▸ OBJECTIVE
Only the lines from the start of the data through the line containing "k = b.build('bracket', 'nickel', nt);" should be written out, exactly as they are, with both ends included and the pictures left out.

▸ INPUT DATA
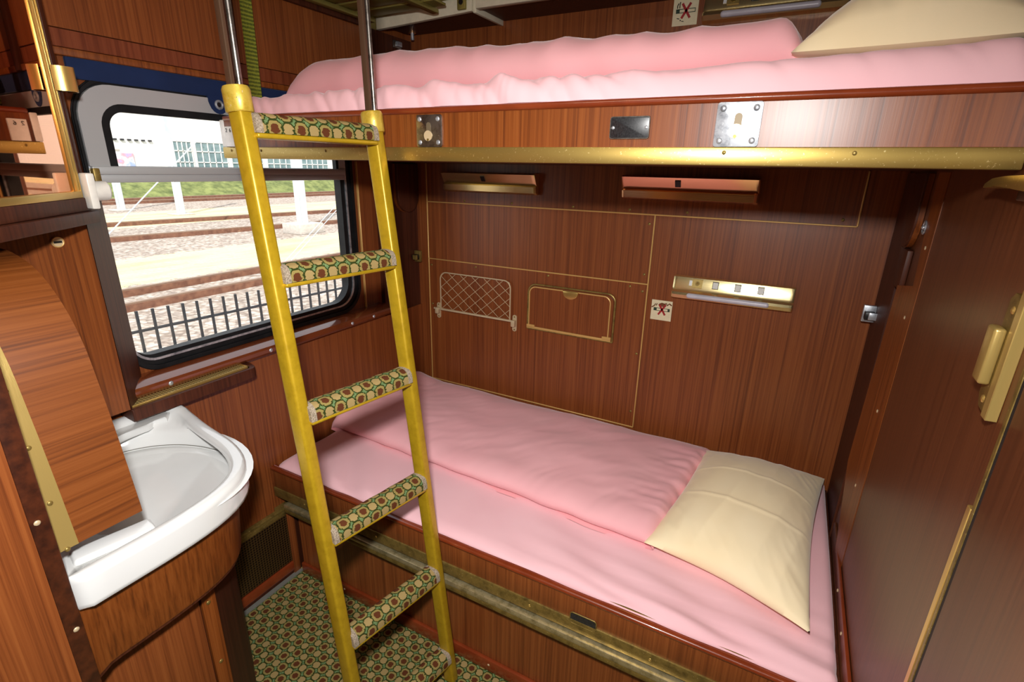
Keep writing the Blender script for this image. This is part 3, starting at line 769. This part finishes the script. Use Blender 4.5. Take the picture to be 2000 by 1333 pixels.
# ------------------------------------------------------------------ net pocket and brass frame pocket
nt = thing('net_pocket', (.36, 0, .83), 'wire net pocket hinged on a bar on the back wall', 'net pocket')
fr = [(.158, -.028, .885), (.156, -.016, 1.0)]
arch = rrect(.160, .557, .885, 1.072, (.001, .001, .035, .035), 6)
arch = [(x, -.012, z) for x, z in arch]
B().tube(arch, .0032, 8, True).build('wire_frame', 'nickel', nt)
nb = B()
def clip(p, q, x0, x1, z0, z1):
    t0, t1 = 0., 1.
    for a, d, lo, hi in ((p[0], q[0]-p[0], x0, x1), (p[1], q[1]-p[1], z0, z1)):
        if abs(d) < 1e-9:
            if a < lo or a > hi: return None
        else:
            r0, r1 = (lo-a)/d, (hi-a)/d
            if r0 > r1: r0, r1 = r1, r0
            t0, t1 = max(t0, r0), min(t1, r1)
    return None if t0 >= t1 else ((p[0]+(q[0]-p[0])*t0, p[1]+(q[1]-p[1])*t0), (p[0]+(q[0]-p[0])*t1, p[1]+(q[1]-p[1])*t1))
for s in (-1, 1):
    for i in range(-6, 14):
        xx = .165+.0665*i
        r_ = clip((xx, .887), (xx+s*.22, 1.07), .162, .555, .887, 1.068)
        if r_: nb.tube([(r_[0][0], -.0125, r_[0][1]), (r_[1][0], -.0125, r_[1][1])], .0014, 6)
nb.build('net', 'nickel', nt)
B().cyl((.122, -.018, .884), (.582, -.018, .884), .0052, n=14).build('hinge_bar', 'nickel', nt)
for x in (.14, .578):
    b = B().prism(rrect(x-.011, x+.011, .832, .912, .010, 5), 'Y', -.004, 0).box(x-.010, x+.010, -.026, -.003, .858, .890, .004)
    k = b.build('bracket', 'nickel', nt); screw(k, (x, -.005, .903), (0, 1, 0), .004, 'brass_old'); screw(k, (x, -.005, .841), (0, 1, 0), .004, 'brass_old')

fp = thing('brass_flap', (.85, 0, .86), 'brass-framed wooden flap with a finger pull on the back wall', 'flap')
out_ = rrect(.648, 1.056, .862, 1.072, (.002, .002, .035, .04), 6)
B().prism(rrect(.654, 1.048, .868, 1.064, (.002, .002, .03, .03), 6), 'Y', -.006, 0).build('flap_panel', 'wood', fp)
B().tube([(x, -.006, z) for x, z in out_], .0042, 8, True).build('brass_frame', 'brass_old', fp)
inn = rrect(.655, 1.036, .868, 1.060, (.002, .002, .03, .03), 6)
k = inn.index(inn[14]) if False else 0
B().tube([(x, -.008, z) for x, z in inn], .003, 8, True).build('inner_frame', 'bead', fp)
B().box(.645, 1.05, -.011, -.003, .864, .874, .002).box(.645, .685, -.011, -.003, .870, .882, .001, 1).box(1.01, 1.05, -.011, -.003, .870, .884, .001, 1).build('hinge_leaf', 'bead', fp)
cup = [(.855-.036*math.cos(t), 1.062-.036*max(0, math.sin(t))**.8) for t in [PI*i/14 for i in range(15)]]
B().prism(cup, 'Y', -.016, -.004, .004).build('finger_pull', 'brass', fp)

# ------------------------------------------------------------------ catches, brackets and fittings in the corners
def catch(x, y, z, s, label):
    t = thing('seat_catch', (x, y, z), label, 'catch', 'seat-back catches in the corners')
    B().box(x-.018, x+.018, y-.004, y+.012, z-.03, z+.025, .002).build('catch_plate', 'brass_old' if s < 0 else 'chrome', t)
    B().box(x-.014, x+.014, y-.03, y-.003, z-.018, z+.008, .003).build('catch_block', 'black', t)
    B().box(x-.004, x+.022, y-.036, y-.028, z-.016, z+.008, .002).build('catch_tongue', 'brass_old' if s < 0 else 'chrome', t)
catch(.042, -.035, 1.145, -1, 'brass catch in the corner beside the window wall')
catch(1.926, -.06, 1.138, 1, 'chrome catch in the corner beside the right post')
def support(x0, x1, y0, y1, zb, label, mat='wood_dark'):
    t = thing('bunk_support', ((x0+x1)/2, (y0+y1)/2, zb), label, 'bracket', 'rounded supports under the upper bunk')
    r = (y1-y0)/2; cy = (y0+y1)/2
    pts = [(y0, 1.576), (y0, zb+r)]+[(cy-r*math.cos(a), zb+r-r*math.sin(a)) for a in [PI*i/14 for i in range(1, 14)]]+[(y1, zb+r), (y1, 1.576)]
    B().prism(pts, 'X', x0, x1, .002).build('support_arm', mat, t)
    pt = [(cy-(cy-p[0])*.98, p[1]) for p in pts]
    B().prism([(cy+(p[0]-cy)*1.02, p[1]-.002) for p in pts], 'X', x1-.012 if x0 > 1 else x0, x1 if x0 > 1 else x0+.012).build('support_edge', 'wood_bright', t)  # brighter veneer rim puts the light on the edge into its colour
support(.022, .05, -.165, -.02, 1.36, 'rounded wooden bunk support in the window corner')
support(1.932, 1.949, -.37, -.20, 1.382, 'rounded wooden bunk support beside the right post')

# right post board
po = thing('end_post', (1.94, -.4, 0), 'upright wooden post board with screws on the right wall', 'post')
pts = [(-.528, .455), (-.528, 1.577), (-.46, 1.577), (-.465, 1.47), (-.488, 1.31), (-.376, 1.29), (-.35, .74), (-.45, .48), (-.475, .455)]
tilt = lambda y: (1.9485-.021*(y+.528)/.178)
b = B().prism(pts, 'X', 0, 1)
for v in b.bm.verts: v.co.x = tilt(v.co.y)+v.co.x*.004
b.build('post_board', 'wood_bright', po)
for y, z in ((-.500, 1.405), (-.49, 1.23), (-.48, .965), (-.47, .725), (-.50, .475)): screw(po, (tilt(y), y, z), (1, 0, 0), .005, 'nickel')
sn = B().cyl((1.944, -.458, 1.449), (1.940, -.458, 1.449), .0145, n=24).build('snap_socket', 'black', po)
B().tube([(1.940, -.458+.0145*math.cos(a), 1.449+.0148*math.sin(a)) for a in [2*PI*i/24 for i in range(24)]], .0024, 8, True).build('snap_ring', 'chrome', sn)
B().ball((1.939, -.458, 1.449), .0055).build('snap_stud', 'chrome', sn)
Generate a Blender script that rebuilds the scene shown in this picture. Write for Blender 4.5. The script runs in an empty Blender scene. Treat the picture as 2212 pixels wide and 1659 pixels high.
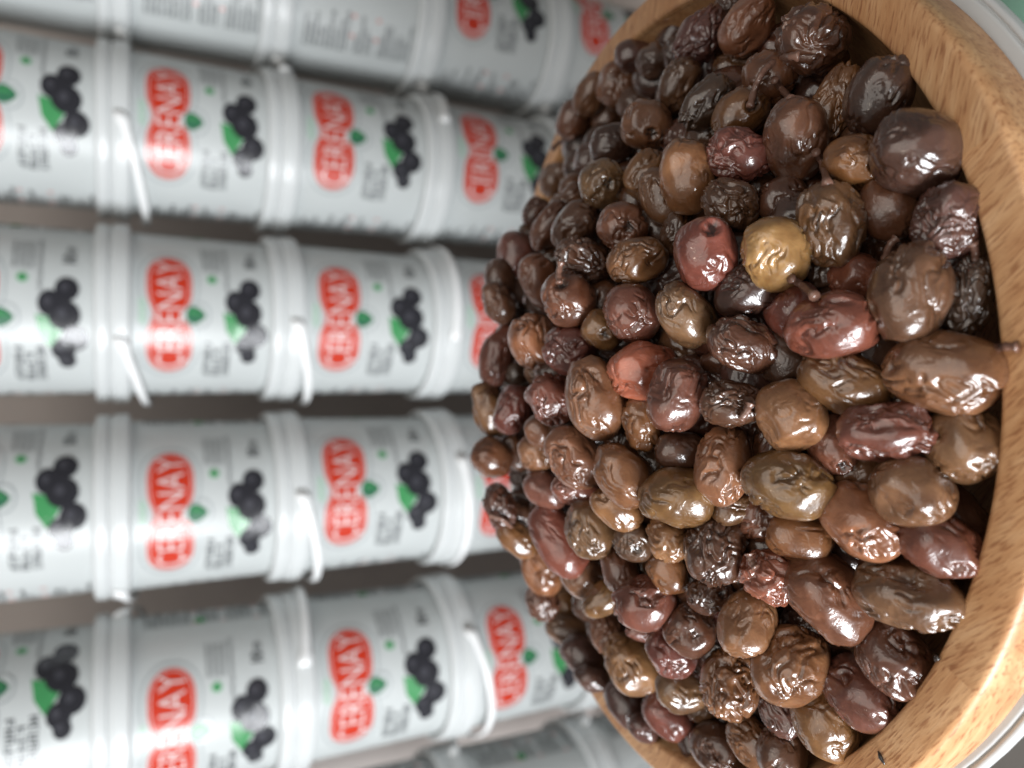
import bpy, bmesh, math, random
import numpy as np
from mathutils import Matrix, Vector

random.seed(7)
rng = np.random.default_rng(11)
SC = bpy.context.scene
COL = SC.collection
R = math.radians

# ------------------------------------------------------------------ camera
PITCH = 0.46152283
LENS_PX = 1661.0            # focal length in picture widths of 2212 px
CX, CY = 1106.0, 829.5
cp, sp = math.cos(PITCH), math.sin(PITCH)
cam_d = bpy.data.cameras.new('camera')
cam = bpy.data.objects.new('camera', cam_d)
COL.objects.link(cam)
cam.matrix_world = Matrix(((0, 1, 0, 0), (-sp, 0, -cp, 0), (-cp, 0, sp, 0), (0, 0, 0, 1)))
cam_d.sensor_width = 36.0
cam_d.lens = LENS_PX / 2212.0 * 36.0
cam_d.clip_start = 0.01
cam_d.clip_end = 50
cam_d.dof.use_dof = True
cam_d.dof.focus_distance = 0.235
cam_d.dof.aperture_fstop = 7.2
SC.camera = cam

# ------------------------------------------------------------------ world and lamps
W = bpy.data.worlds.new('World')
SC.world = W
W.use_nodes = True
bg = W.node_tree.nodes['Background']
bg.inputs['Color'].default_value = (1.0, 0.98, 0.95, 1)
bg.inputs['Strength'].default_value = 0.15
SC.view_settings.view_transform = 'Standard'
SC.view_settings.look = 'None'
SC.view_settings.gamma = 1
SC.view_settings.exposure = 0.0
SC.cycles.use_denoising = True
SC.cycles.max_bounces = 6


def area(name, loc, target, sx, sy, watt, col):
    d = bpy.data.lights.new(name, 'AREA')
    d.shape = 'RECTANGLE'
    d.size, d.size_y, d.energy, d.color = sx, sy, watt, col
    o = bpy.data.objects.new(name, d)
    COL.objects.link(o)
    o.location = loc
    o.rotation_euler = (Vector(target) - Vector(loc)).to_track_quat('-Z', 'Y').to_euler()
    return o


# shop front to the left and a little behind the camera: three tall panes of daylight
for k in range(3):
    a = R(208 + 11 * k)
    area('window_light', (1.6 * math.cos(a), 1.6 * math.sin(a), -0.02), (0.0, 0.35, -0.18), 0.22, 0.85, 24, (0.94, 0.97, 1.0))
area('ceiling_light', (0.1, -0.5, 1.7), (0.05, 0.3, -0.2), 2.2, 1.8, 19, (1.0, 0.94, 0.87))


def bulb(x, y, z, watt, rad):
    d = bpy.data.lights.new('bulb_light', 'POINT')
    d.energy, d.color, d.shadow_soft_size = watt, (1.0, 0.84, 0.66), rad
    o = bpy.data.objects.new('bulb_light', d)
    COL.objects.link(o)
    o.location = (x, y, z)


for i in range(6):          # lamps under the ceiling
    bulb(-0.9 + 0.36 * i, -0.25 - 0.1 * (i % 2), 1.35, 0.5, 0.016)
for i in range(8):          # string of warm lamps in the street behind
    q = 1.7 + 0.22 * i
    bulb(-0.50 * q, -0.88 * q, q * math.tan(R(7.0 - 1.4 * i)), 0.3, 0.022)

# ------------------------------------------------------------------ helpers


def tag(o, label, cat, group=None):
    o['label'] = label
    o['category'] = cat
    if group:
        o['group'] = group
    return o


def link(name, me, mat=None, parent=None):
    o = bpy.data.objects.new(name, me)
    COL.objects.link(o)
    if mat is not None and not me.materials:
        me.materials.append(mat)
    if parent is not None:
        o.parent = parent
    return o


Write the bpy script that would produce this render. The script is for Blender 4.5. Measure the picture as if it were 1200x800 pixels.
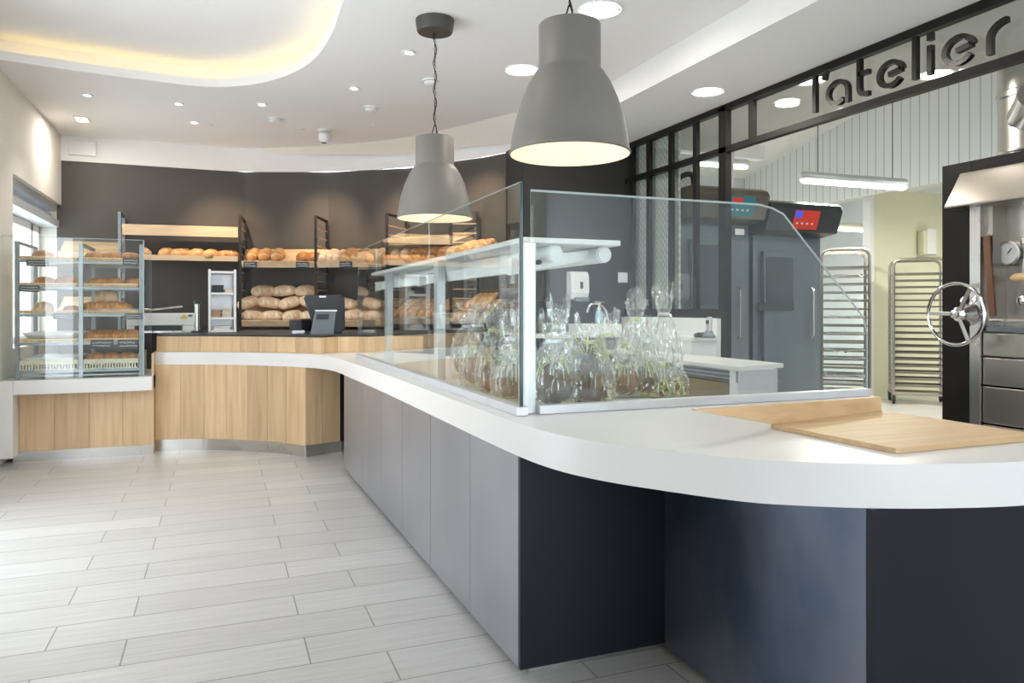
import bpy, bmesh, math, random
from mathutils import Vector, Matrix, noise
from mathutils.geometry import tessellate_polygon
random.seed(7)
for o in list(bpy.data.objects): bpy.data.objects.remove(o)
SC = bpy.context.scene
COL = SC.collection
PI = math.pi
R = math.radians

# ---------------------------------------------------------------- camera, world, exposure
F, VX, HY, EYE = 877., 258., 362., 1.3
TH = math.atan((600-VX)/F); SN, CS = math.sin(TH), math.cos(TH)
cd = bpy.data.cameras.new('camera'); cam = bpy.data.objects.new('camera', cd); COL.objects.link(cam)
cam.location = (0, 0, EYE); cam.rotation_euler = (PI/2, 0, -TH)
cd.sensor_width = 36; cd.lens = 36*F/1200; cd.shift_y = -(400-HY)/1200; cd.clip_start = .05
SC.camera = cam
SC.view_settings.view_transform = 'Standard'; SC.view_settings.look = 'None'
SC.view_settings.gamma = 1; SC.view_settings.use_curve_mapping = False
SC.view_settings.exposure = 0.26
try:
    SC.cycles.transparent_max_bounces = 32
    SC.cycles.max_bounces = 10; SC.cycles.diffuse_bounces = 5; SC.cycles.glossy_bounces = 6
except Exception: pass
W = bpy.data.worlds.new('sky'); SC.world = W; W.use_nodes = True
bgn = W.node_tree.nodes['Background']
bgn.inputs[0].default_value = (.86, .93, 1.0, 1); bgn.inputs[1].default_value = 5.5

def light(kind, name, loc, energy, color=(1, .93, .82), size=.12, rot=(0, 0, 0), parent=None, shape='DISK', spread=None, size_y=None):
    l = bpy.data.lights.new(name, kind); l.energy = energy; l.color = color
    if kind == 'AREA':
        l.shape = shape; l.size = size
        if size_y: l.size_y = size_y
        if spread: l.spread = spread
    else: l.shadow_soft_size = size
    o = bpy.data.objects.new(name, l); COL.objects.link(o); o.rotation_euler = rot
    o.location = loc
    if parent is not None:
        o.parent = parent; o.location = Vector(loc)-base_of(parent)
    return o

# pixel helpers: a direction of the photograph met with a real plane of the room
def ray(px, py):
    a = (px-600)/F
    return (SN+a*CS, CS-a*SN, (HY-py)/F)
def onz(px, py, z): d = ray(px, py); t = (z-EYE)/d[2]; return (t*d[0], t*d[1], z)
def ony(px, py, y): d = ray(px, py); t = y/d[1]; return (t*d[0], y, EYE+t*d[2])
def onx(px, py, x): d = ray(px, py); t = x/d[0]; return (x, t*d[1], EYE+t*d[2])

# ---------------------------------------------------------------- materials
def mat(name, col, rough=.5, metal=0., spec=.5, trans=0., emit=None, es=0., coat=0.):
    m = bpy.data.materials.new(name); m.use_nodes = True
    b = m.node_tree.nodes['Principled BSDF']
    b.inputs['Base Color'].default_value = (*col, 1); b.inputs['Roughness'].default_value = rough
    b.inputs['Metallic'].default_value = metal; b.inputs['Specular IOR Level'].default_value = spec
    b.inputs['Transmission Weight'].default_value = trans; b.inputs['Coat Weight'].default_value = coat
    if emit: b.inputs['Emission Color'].default_value = (*emit, 1); b.inputs['Emission Strength'].default_value = es
    return m
def N(m, t, **kw):
    n = m.node_tree.nodes.new(t)
    for k, v in kw.items(): setattr(n, k, v)
    return n
def LK(m, a, b): m.node_tree.links.new(a, b)
def noisy(name, c1, c2, scale=8, stretch=(1, 1, 1), rough=.5, metal=0., bump=0., detail=4, lo=.3, hi=.7, rvar=0., spec=.5, bdist=.01, island=0., coat=0.):
    m = mat(name, c1, rough, metal, spec, coat=coat); b = m.node_tree.nodes['Principled BSDF']
    tc = N(m, 'ShaderNodeTexCoord'); mp = N(m, 'ShaderNodeMapping'); mp.inputs['Scale'].default_value = stretch
    nz = N(m, 'ShaderNodeTexNoise'); nz.inputs['Scale'].default_value = scale; nz.inputs['Detail'].default_value = detail
    cr = N(m, 'ShaderNodeValToRGB'); e = cr.color_ramp.elements
    e[0].position = lo; e[1].position = hi; e[0].color = (*c1, 1); e[1].color = (*c2, 1)
    LK(m, tc.outputs['Object'], mp.inputs[0]); LK(m, nz.outputs['Fac'], cr.inputs[0])
    src = mp.outputs[0]
    out = cr.outputs[0]
    if island:
        g = N(m, 'ShaderNodeNewGeometry'); vm = N(m, 'ShaderNodeVectorMath', operation='ADD')
        sc = N(m, 'ShaderNodeMath', operation='MULTIPLY'); sc.inputs[1].default_value = 37.
        LK(m, g.outputs['Random Per Island'], sc.inputs[0]); LK(m, mp.outputs[0], vm.inputs[0]); LK(m, sc.outputs[0], vm.inputs[1]); src = vm.outputs[0]
        hs = N(m, 'ShaderNodeHueSaturation'); mr = N(m, 'ShaderNodeMapRange')
        mr.inputs[3].default_value = 1-island; mr.inputs[4].default_value = 1+island
        LK(m, g.outputs['Random Per Island'], mr.inputs[0]); LK(m, mr.outputs[0], hs.inputs['Value']); LK(m, cr.outputs[0], hs.inputs['Color'])
        out = hs.outputs[0]
    LK(m, src, nz.inputs['Vector']); LK(m, out, b.inputs['Base Color'])
    if bump:
        bp = N(m, 'ShaderNodeBump'); bp.inputs['Strength'].default_value = bump; bp.inputs['Distance'].default_value = bdist
        LK(m, nz.outputs['Fac'], bp.inputs['Height']); LK(m, bp.outputs[0], b.inputs['Normal'])
    if rvar:
        mr2 = N(m, 'ShaderNodeMapRange'); mr2.inputs[3].default_value = rough-rvar; mr2.inputs[4].default_value = rough+rvar
        LK(m, nz.outputs['Fac'], mr2.inputs[0]); LK(m, mr2.outputs[0], b.inputs['Roughness'])
    return m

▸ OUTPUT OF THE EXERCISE
Keep writing the Blender script for this image. This is part 3, starting at line 769. This part finishes the script. Use Blender 4.5. Take the picture to be 2000 by 1333 pixels.
# ------------------------------------------------------------------ net pocket and brass frame pocket
nt = thing('net_pocket', (.36, 0, .83), 'wire net pocket hinged on a bar on the back wall', 'net pocket')
fr = [(.158, -.028, .885), (.156, -.016, 1.0)]
arch = rrect(.160, .557, .885, 1.072, (.001, .001, .035, .035), 6)
arch = [(x, -.012, z) for x, z in arch]
B().tube(arch, .0032, 8, True).build('wire_frame', 'nickel', nt)
nb = B()
def clip(p, q, x0, x1, z0, z1):
    t0, t1 = 0., 1.
    for a, d, lo, hi in ((p[0], q[0]-p[0], x0, x1), (p[1], q[1]-p[1], z0, z1)):
        if abs(d) < 1e-9:
            if a < lo or a > hi: return None
        else:
            r0, r1 = (lo-a)/d, (hi-a)/d
            if r0 > r1: r0, r1 = r1, r0
            t0, t1 = max(t0, r0), min(t1, r1)
    return None if t0 >= t1 else ((p[0]+(q[0]-p[0])*t0, p[1]+(q[1]-p[1])*t0), (p[0]+(q[0]-p[0])*t1, p[1]+(q[1]-p[1])*t1))
for s in (-1, 1):
    for i in range(-6, 14):
        xx = .165+.0665*i
        r_ = clip((xx, .887), (xx+s*.22, 1.07), .162, .555, .887, 1.068)
        if r_: nb.tube([(r_[0][0], -.0125, r_[0][1]), (r_[1][0], -.0125, r_[1][1])], .0014, 6)
nb.build('net', 'nickel', nt)
B().cyl((.122, -.018, .884), (.582, -.018, .884), .0052, n=14).build('hinge_bar', 'nickel', nt)
for x in (.14, .578):
    b = B().prism(rrect(x-.011, x+.011, .832, .912, .010, 5), 'Y', -.004, 0).box(x-.010, x+.010, -.026, -.003, .858, .890, .004)
    k = b.build('bracket', 'nickel', nt); screw(k, (x, -.005, .903), (0, 1, 0), .004, 'brass_old'); screw(k, (x, -.005, .841), (0, 1, 0), .004, 'brass_old')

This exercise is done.